そして待ちに待った1977年の秋、ついに手に入れたBCLラジオがスカイセンサー5900だった。クーガー2200のほうが性能が良いのはわかっていたが、やはり3万円を超す値段に恐れをなし、5900を選ぶことに。
青い箱から出して、ラ製で飽きるほど眺めた筐体の実物に感動し、同時に買ったキャリングケースに入れつつも、ケースに入れると筐体のデザインが隠れてしまうので脱がしてみたりと、しばらくはケースに入れたり出したりしていたことを思い出す。あと、スイッチを入れて受信した音の印象が「こもった音」だったのもよく覚えている。

ここから先は夏休みでも夏でもない話になるのだが、5900の、というよりBCLラジオの一番の思い出は、電話級の免許状が来て局免許を申請している最中だった中学2年の秋、高崎線から直通の上越線各駅停車(上野発長岡行き。

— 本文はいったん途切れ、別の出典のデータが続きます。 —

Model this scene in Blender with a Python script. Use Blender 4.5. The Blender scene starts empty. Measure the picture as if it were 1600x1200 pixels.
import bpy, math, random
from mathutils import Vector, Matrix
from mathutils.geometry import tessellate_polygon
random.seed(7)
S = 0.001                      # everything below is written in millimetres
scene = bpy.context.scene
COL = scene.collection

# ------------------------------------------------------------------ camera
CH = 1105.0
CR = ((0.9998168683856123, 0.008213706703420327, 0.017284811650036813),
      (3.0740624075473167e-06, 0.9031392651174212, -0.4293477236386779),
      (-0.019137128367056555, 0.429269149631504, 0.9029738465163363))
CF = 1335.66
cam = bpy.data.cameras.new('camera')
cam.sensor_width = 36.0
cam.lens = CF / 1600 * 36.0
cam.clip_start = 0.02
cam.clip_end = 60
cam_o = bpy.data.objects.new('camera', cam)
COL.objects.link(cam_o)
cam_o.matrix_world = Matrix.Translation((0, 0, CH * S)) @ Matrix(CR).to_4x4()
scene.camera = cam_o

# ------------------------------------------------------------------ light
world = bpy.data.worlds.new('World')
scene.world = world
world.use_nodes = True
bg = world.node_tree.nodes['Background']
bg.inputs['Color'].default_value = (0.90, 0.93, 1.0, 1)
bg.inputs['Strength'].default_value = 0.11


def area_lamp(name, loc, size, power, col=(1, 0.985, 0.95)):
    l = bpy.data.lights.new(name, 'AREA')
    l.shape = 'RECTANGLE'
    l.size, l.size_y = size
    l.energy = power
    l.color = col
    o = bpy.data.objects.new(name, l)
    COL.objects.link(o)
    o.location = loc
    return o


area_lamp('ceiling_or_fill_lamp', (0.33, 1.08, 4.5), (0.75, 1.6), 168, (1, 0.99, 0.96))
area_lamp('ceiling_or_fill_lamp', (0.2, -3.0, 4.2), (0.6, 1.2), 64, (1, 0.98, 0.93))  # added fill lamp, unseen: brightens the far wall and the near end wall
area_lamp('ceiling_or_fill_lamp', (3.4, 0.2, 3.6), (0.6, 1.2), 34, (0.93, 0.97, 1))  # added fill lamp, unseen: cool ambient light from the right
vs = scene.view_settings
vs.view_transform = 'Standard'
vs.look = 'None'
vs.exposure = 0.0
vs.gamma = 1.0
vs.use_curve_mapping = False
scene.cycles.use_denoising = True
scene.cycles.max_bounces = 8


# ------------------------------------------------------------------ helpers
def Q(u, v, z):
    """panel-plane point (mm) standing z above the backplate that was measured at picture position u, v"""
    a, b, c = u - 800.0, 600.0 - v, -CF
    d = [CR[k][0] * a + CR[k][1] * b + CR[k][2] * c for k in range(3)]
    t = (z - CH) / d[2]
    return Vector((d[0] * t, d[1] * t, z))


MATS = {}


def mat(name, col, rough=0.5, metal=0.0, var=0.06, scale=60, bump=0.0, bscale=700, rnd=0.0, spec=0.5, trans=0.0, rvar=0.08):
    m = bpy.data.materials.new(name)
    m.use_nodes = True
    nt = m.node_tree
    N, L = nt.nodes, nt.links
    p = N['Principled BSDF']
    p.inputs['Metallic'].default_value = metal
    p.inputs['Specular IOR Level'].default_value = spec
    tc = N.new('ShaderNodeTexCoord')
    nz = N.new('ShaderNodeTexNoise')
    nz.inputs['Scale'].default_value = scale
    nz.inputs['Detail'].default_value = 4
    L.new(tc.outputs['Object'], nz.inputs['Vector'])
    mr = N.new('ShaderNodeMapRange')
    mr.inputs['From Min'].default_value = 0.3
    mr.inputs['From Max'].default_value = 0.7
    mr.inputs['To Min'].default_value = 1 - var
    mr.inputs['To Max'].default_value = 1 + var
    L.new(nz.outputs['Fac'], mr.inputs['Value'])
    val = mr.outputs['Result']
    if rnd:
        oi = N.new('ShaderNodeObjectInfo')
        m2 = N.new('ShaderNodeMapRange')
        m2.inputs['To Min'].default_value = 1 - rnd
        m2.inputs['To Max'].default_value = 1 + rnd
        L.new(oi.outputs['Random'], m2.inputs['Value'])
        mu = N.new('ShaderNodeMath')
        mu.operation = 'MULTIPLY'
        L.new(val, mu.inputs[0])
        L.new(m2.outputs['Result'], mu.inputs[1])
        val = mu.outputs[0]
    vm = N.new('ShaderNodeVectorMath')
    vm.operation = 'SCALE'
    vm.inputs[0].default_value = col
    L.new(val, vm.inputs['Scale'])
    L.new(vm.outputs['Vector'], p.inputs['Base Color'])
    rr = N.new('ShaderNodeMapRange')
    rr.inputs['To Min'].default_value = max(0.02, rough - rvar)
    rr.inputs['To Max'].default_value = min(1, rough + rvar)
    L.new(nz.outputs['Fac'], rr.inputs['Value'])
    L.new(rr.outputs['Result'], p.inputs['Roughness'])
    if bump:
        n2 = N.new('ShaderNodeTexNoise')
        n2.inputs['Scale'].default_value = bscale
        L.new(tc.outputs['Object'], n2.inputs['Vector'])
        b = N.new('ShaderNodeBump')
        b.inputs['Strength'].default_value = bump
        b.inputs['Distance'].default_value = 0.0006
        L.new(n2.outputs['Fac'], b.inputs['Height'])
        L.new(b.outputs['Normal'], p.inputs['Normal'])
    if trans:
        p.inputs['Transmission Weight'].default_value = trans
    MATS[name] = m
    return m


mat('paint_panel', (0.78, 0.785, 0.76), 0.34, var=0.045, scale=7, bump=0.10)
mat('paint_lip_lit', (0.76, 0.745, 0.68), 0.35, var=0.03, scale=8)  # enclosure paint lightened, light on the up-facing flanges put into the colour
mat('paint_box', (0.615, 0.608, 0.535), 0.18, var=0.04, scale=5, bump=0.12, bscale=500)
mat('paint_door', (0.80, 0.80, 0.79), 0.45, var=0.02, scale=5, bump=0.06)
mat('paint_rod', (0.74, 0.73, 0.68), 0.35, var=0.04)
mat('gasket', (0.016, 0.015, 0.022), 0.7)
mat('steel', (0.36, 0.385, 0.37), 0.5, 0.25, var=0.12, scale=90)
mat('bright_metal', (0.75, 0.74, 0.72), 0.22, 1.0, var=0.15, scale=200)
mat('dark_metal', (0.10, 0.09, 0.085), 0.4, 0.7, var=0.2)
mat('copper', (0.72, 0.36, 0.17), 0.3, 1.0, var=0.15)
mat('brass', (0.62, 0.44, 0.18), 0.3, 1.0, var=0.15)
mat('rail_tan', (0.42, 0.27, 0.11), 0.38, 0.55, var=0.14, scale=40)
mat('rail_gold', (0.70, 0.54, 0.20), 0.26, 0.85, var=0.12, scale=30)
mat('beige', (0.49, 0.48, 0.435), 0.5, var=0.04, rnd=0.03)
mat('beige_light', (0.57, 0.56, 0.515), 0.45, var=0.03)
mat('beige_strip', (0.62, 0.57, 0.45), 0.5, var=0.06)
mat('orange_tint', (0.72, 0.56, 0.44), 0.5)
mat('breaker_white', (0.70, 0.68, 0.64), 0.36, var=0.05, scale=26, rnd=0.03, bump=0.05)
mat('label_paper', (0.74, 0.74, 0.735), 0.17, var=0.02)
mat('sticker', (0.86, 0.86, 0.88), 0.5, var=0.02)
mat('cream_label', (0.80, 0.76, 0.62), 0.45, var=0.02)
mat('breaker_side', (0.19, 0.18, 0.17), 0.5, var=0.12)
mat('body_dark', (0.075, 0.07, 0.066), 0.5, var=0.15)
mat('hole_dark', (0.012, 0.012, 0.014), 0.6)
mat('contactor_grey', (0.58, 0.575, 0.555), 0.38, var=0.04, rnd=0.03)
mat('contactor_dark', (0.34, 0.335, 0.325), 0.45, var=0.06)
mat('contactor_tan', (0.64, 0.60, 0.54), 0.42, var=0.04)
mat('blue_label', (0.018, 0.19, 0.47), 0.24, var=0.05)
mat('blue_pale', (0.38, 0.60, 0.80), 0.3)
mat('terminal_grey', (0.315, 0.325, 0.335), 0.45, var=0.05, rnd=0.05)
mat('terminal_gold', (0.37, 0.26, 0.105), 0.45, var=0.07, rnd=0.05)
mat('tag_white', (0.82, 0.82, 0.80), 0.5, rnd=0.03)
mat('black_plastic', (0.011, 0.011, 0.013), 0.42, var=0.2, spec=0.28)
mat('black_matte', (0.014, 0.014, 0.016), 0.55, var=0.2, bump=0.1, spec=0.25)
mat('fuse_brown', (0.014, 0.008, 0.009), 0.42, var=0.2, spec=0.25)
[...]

当時は上野発6時台、14時台、23時台と一日3本あった。)で埼玉から新潟まで行ったときに、窓際に5900を置いて車窓を眺めながらヘッドフォンで聴き続けたこと。
地元駅から電車に乗って、最初は県内に送信所がある中波放送を聴いてみる。NHK第一(78年当時はまだ川口にあった)、TBSラジオ(戸田)や文化放送(川口)が強い。そのうちにそれらが聴こえにくくなり、NHKFMの前橋放送局が聴こえにくくなると、SW1に切り換えてNSBを3.925MHzと6.055MHzとを切り換えながら聴く。
埼玉の自宅ではフェージングを伴って聴こえる電波が、群馬に入ってしばらくしたあたりまで行くとSINPO=55555で安定して聴こえていた。千葉県長柄から送信している電離層反射の電波は、埼玉で聴くよりもある程度の遠さがあったほうがよく聞こえるということを知識では知っていても実際に経験したのは面白かった。

でも、この後は局免許が来て自分で電波を出し始めてしまうので、念願のBCLラジオを満喫したのは約1年だった。小学校の頃から頭の中に温め続けた期間が長かったのにもかかわらず。